I’m blogging about the Jump N Funk party, which was celebrating it’s 8th anniversary, cause I just got home (about an hour ago), and I’m still buzzing.

8th Anniversary flyer

8th Anniversary flyer

I should have come home and gone to bed to prepare for tomorrow (or today, rather), but it was Jump N Funk, and I was already in the city for a whirlwind round of meetings (the last few days – LOVING IT!)

And I’m glad I went!

The party was at Le Poisson Rouge, @ 158 Bleeker, and the joint was popping! If you’ve never been, LPR is a great space. Designed and optimized by true audiophiles, LPR has arguably the best sound system you’ll find in NY.  Full disclosure: I may be a bit biased because it was designed by my peoples, but the acoustics are banging!

The minute I walked in I saw Rich Medina, our DJ & host, and gave him a pound. From there I made my way straight to the dance floor, to shake my groove thang, cause he was spinning Lady by Fela and I LOVE me some Fela – okaayyyy?

After working up a sufficient sweat, and seeing that Rich’s turntable game was as tight as ever, I spied my frat brother (and fellow digital conspirator) Mark Hines up in the control booth, manning the visuals.

The plan was to give him a pound and head home.

But when I got up there, this is what he was doing*:

Is this picture with my 2G iPhone too grainy? Where's the flash Apple?

Is this picture with my 2G iPhone too grainy? Where's the flash Apple?

Mark in profile getting bizzizy

Mark in profile getting bizzizy

View overlooking the crowd. Check the screen (if you can see it). Umm Apple?

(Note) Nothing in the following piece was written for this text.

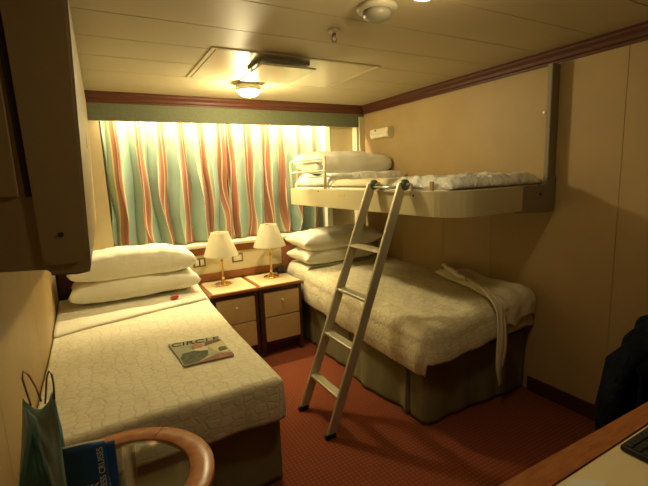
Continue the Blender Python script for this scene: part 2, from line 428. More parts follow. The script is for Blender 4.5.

View overlooking the crowd. Check the screen (if you can see it). Umm Apple?

*I promise that the next time, I won’t use stills to illustrate a dynamic point.

and I stayed a little longer that I should have. But damn, I was transfixed. Have you ever seen someone mixing video? That sh*t is ILLLLLLL!

Needless to say, Rich and Mark did their thing, I got my dance on and now I’m up blogging! (Can you believe this guy?)

If you get a chance to go to a Jump N Funk party in the future, I highly recommend it.  I’ll definitely keep you posted on the next one.

Little side note to Dan: If my game is a little off tomorrow, this is why.